Nous voudrions souligner qu’une nécessité première des luttes est la discussion la plus libre et la plus large dans les assemblées générales ; cette discussion la plus large est nécessaire pour que la lutte se développe, pour que la solidarité se construise et se renforce, pour que les ouvriers prévoient les modalités de leur lutte et s’organisent. C’est d’ailleurs lorsqu’il y a eu de tels débats, que ce soit en mai 1968 ou en 2006 dans la lutte contre le CPE, que les luttes ont fait réellement reculer la classe dominante. Si on examinait des luttes dans d’autres pays, on s’apercevrait de la même chose. Or, dans les assemblées générales, les syndicats essaient d’empêcher ou au moins de limiter les prises de parole qu’ils ne contrôlent pas. D’ailleurs, des membres du CCI se sont fait expulser manu militari d’assemblées générales lors de la lutte des infirmières de 1988, quand ils ont voulu s’exprimer sur la manière dont la lutte était menée.
L’énumération pourrait continuer, car les exemples sont innombrables et ils signifient que même si les intentions d’une grande partie des ouvriers qui adhérent au syndicat sont de se donner les moyens de se défendre et de lutter, ils sont trompés parce qu’ils sont entraînés dans un combat qui ne va pas dans le sens qu’ils souhaitent ; il va, en fait, dans le sens contraire : celui de la défense des intérêts de la classe dominante contre la lutte que tente de développer la classe ouvrière.
Bien sûr, les défenseurs des syndicats nous répondent, lorsque nous mettons en évidence tous ces faits, que nous oublions que dans l’immense majorité des cas, ce sont eux – les syndicats – qui déclenchent et sont à la tête des luttes.

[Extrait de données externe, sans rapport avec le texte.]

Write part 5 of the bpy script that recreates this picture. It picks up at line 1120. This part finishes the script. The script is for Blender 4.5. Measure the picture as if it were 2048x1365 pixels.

Formellement c’est vrai ; mais si les syndicats lancent des actions, que ce soit dans une entreprise, dans une corporation ou nationalement (ce sont alors, le plus souvent, des “journées d’action”), c’est parce qu’ils sentent que le mécontentement ou la colère ouvrière commencent à devenir forts et qu’il est nécessaire de lancer ce qu’ils font apparaître aux yeux des ouvriers comme une “lutte” pour les empêcher de déclencher la lutte eux-mêmes. Les “journées d’action” de 2009 en sont une illustration frappante.
A partir de tous ces constats, il est nécessaire de se poser la question des raisons d’un tel changement dans la politique des syndicats au début du xxe siècle, changement qui ne s’est pas démenti depuis. Pourquoi, de manière aussi systématique, l’action des syndicats vise-t-elle à empêcher la lutte ou, lorsqu’elle a lieu, à tout faire pour qu’elle ne puisse pas se développer ? La question est trop importante pour les luttes présentes et à venir contre un capitalisme qui ne cesse de généraliser la misère, pour que nous ne nous donnions pas les moyens d’y répondre.
Bien sûr, dans le cadre de cette lettre dont la taille est forcément limitée, nous ne pouvions pas expliquer quelles sont les réponses que nous apportons à ces questions. Nous voulions simplement exprimer les questions que pose l’action des syndicats. Pour trouver ces explications détaillées, tu peux lire notre presse, notamment notre article “Dans quel camp sont les syndicats”.
Et si tu le veux, nous pourrons revenir de manière plus détaillée sur ces questions dans des courriers ultérieurs.
Fraternellement,
CCI, 21 octobre
1) Nous avons dressé un bilan de cette lutte au sein d’un recueil d’articles nommé Bilan de la lutte des infirmières. Octobre 1988.